Success can be a problem. To say it in a Zen way: The innocence of undesigned action is lost. To act non-action doesn't mean to be lazy and lethargic, it is the flow of not planning, but working in a natural way. How does blogging influence this process? We work in public, share steps and phases before we show the complete work. This is highly social and it is welcomed by other bloggers who get inspiration and know-how. It is so different from the lonely experimenting before. It has helped me to an enormous extent to find a direction.
Yet I want to encourage my readers to criticize, too. This is difficult in a society in which each one "thinks for others". This responsible feeling is stronger in the USA than it is in Europe. It is close to tutalizing sometimes. If someone gets hurt, it is my fault.
It is great to be social and compassionate, but it should not fence us in. Sometimes, confidence in other's ability to take a critical remark is needed. Supporting someone else's ego by respecting their vulnerability may not be better than helping by saying: "Oh, you can do better".
I had an arts teacher who decapitated one of my drawings with the remark: "This is young girls' kitsch."
He was a great teacher. And I knew he was right. I'm grateful even now, 45 years later.

11 comments:

AeFondKis said...

very inspiring post! I agree that the ego can be an enormous obstacle to letting go and just being! Straight forward honesty can be the best leveller and when a teacher that you admire for all the right qualities comes along and gives advice take it. It's how you use it that helps you grow.

I am a teacher in art and design to people with learning difficulties and my favourite saying is...when the student is ready the teacher will appear!
Linda

Chris Gray said...

Constructive criticism always has a place.....without it growth could be restricted...

..but sometimes....

...seeing the "constructive" part of it can be a little difficult....


...and I think, that's when the ego has got in the way...


Nevertheless......

...praise and/or encouragement can help another person immensely...

...and if it's positive to GIVE that praise/encouragement....

..then, surely, it must also be positive to receive it graciously...

Deb G said...

I appreciate hearing your perspective on this.
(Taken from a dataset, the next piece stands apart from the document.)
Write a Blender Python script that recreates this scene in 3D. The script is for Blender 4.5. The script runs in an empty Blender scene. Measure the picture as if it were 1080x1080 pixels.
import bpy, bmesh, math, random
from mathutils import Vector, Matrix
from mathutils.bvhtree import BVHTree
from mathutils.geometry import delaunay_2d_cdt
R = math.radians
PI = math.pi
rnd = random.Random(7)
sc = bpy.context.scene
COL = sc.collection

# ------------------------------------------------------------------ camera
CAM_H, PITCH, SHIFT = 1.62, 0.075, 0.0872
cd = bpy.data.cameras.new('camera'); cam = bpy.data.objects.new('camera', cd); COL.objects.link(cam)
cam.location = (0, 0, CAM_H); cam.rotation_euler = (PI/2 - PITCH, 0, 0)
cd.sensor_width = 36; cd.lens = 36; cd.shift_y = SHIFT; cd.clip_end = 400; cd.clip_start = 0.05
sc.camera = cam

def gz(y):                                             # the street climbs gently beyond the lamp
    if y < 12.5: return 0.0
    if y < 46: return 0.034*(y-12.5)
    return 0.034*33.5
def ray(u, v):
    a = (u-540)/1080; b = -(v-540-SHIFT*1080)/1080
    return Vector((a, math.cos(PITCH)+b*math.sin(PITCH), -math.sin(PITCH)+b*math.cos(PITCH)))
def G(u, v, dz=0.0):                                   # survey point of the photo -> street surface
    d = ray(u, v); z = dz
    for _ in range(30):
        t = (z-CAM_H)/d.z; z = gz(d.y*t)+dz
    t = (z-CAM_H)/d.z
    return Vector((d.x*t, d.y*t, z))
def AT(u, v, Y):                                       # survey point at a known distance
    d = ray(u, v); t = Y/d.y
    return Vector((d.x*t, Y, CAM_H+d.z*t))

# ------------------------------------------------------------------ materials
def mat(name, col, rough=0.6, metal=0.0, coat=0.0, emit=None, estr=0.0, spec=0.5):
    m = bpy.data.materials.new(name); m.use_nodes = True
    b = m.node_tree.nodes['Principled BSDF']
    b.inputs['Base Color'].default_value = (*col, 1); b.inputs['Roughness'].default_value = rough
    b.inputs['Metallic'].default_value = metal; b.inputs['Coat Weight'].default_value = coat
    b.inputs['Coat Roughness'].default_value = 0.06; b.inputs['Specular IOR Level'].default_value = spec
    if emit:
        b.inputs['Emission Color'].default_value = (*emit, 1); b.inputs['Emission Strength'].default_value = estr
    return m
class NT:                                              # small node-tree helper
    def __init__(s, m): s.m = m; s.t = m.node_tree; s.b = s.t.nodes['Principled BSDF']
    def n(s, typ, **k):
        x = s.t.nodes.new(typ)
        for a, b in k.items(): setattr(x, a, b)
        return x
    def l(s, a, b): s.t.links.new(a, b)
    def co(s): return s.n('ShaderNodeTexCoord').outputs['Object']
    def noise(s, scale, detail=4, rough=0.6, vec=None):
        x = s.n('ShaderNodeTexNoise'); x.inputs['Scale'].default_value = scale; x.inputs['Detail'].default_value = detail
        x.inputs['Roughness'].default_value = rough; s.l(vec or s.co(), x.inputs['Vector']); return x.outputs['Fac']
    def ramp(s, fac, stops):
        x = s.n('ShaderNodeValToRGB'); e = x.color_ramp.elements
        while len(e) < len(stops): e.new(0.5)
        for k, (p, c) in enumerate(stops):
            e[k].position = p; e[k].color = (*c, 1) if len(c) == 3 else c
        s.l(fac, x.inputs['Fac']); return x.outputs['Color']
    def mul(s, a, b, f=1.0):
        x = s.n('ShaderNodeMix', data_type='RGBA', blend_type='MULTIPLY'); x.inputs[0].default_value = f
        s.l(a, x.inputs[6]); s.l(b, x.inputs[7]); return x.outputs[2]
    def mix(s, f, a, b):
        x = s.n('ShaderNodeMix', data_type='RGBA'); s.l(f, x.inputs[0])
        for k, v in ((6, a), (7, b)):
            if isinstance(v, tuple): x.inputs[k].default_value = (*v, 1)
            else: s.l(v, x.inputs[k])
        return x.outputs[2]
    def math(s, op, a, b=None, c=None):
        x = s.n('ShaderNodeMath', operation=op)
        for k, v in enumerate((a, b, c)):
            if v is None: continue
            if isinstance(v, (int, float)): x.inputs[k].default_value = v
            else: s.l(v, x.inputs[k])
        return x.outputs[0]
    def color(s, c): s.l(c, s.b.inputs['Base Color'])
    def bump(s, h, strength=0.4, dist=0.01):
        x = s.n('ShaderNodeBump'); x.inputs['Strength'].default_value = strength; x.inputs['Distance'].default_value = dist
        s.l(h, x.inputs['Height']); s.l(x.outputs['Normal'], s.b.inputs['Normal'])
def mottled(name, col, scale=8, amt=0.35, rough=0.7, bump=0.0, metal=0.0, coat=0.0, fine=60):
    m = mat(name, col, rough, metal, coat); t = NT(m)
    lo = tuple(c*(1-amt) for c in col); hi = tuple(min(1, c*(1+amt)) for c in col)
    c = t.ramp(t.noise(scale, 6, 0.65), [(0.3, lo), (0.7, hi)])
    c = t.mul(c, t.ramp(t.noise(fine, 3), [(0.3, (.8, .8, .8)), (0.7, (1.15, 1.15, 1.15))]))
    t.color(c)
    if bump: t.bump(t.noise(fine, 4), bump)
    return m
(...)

I think that a lot of people don't know how to give constructive feedback. It's not something most of us are taught to do or a quality that is natural to most. It becomes safer and more respectful to just not say anything if we don't like something. Feedback by omission. Especially if we aren't in the role of teacher (and indeed it is their job to give constructive criticism). Perhaps in the blogging world that is even more true since we judge a person's tolerance for feedback only on what we read on their blog.

Eva said...

Deb, I agree with you that written words are understood as something more serious than a spoken word, and even this cannot be made undone. This is a reason to be very careful, and I appreciate this mindfulness, knowing what ardent debates I already read! And I know how a nasty word from an unknown person can stalk us.

ArtSparker said...

It's a girl thing isn't it? Do Americans do this more? This is exactly why I enjoy being in touch with people outside the U.S., for the perspective.

It's so interesting to me though that some criticism falls into taste...that is, through the blogging medium, I can see my limitations (for instance, stuff that is just beautiful becomes boring...I need something irregular as a way in). So there is that too...is a response from individual emotion legitimate as criticism? There may not be an answer to that.

Karen said...

Well said. My crit group is going to focus more on some of the guidelines of critiquing so we can do a beter job, and not worry so much about hurt feelings.

jude said...

well stated, now let's get on with it....

Clare Wassermann said...

Yes you're right although it seems a lot of blogging is about fishing for compliments don't you think? Mine is more a diary but when someone says a nice comment I get a glow - is this polishing the ego? Hmmmm probably. I have just started to notice that some people are commenting with what seems like a cut and paste nice generic comment for reciprocal nicities.

Eva said...

Clare, I agree! It might be "dangerous" in the sense of making addicted to praise. There is nothing wrong with receiving a positive feedback, but I noticed that I have to take care not to become too concentrated on my own person. Is it addictive? I don't know.

Anonymous said...

Well this is a fascinating discussion, and it has caused me to go back and evaluate so much of what I have been thinking lately. What is it that my ego is interfering with via my blog and others? I also like getting another perspective outside the American cultural one. Are we seen as too fragile (ego-wise)? Perhaps we are. I am guessing that when one is true to any artistic expression, it comes forth through the inner self not the one that needs praise and adulation.

Cecilia Levy said...

Really interesting post. I've also given this whole blog thing much thought. I don't mind constructive criticism, but I'm more happy with positive remarks - I'm my own worst critic anyway.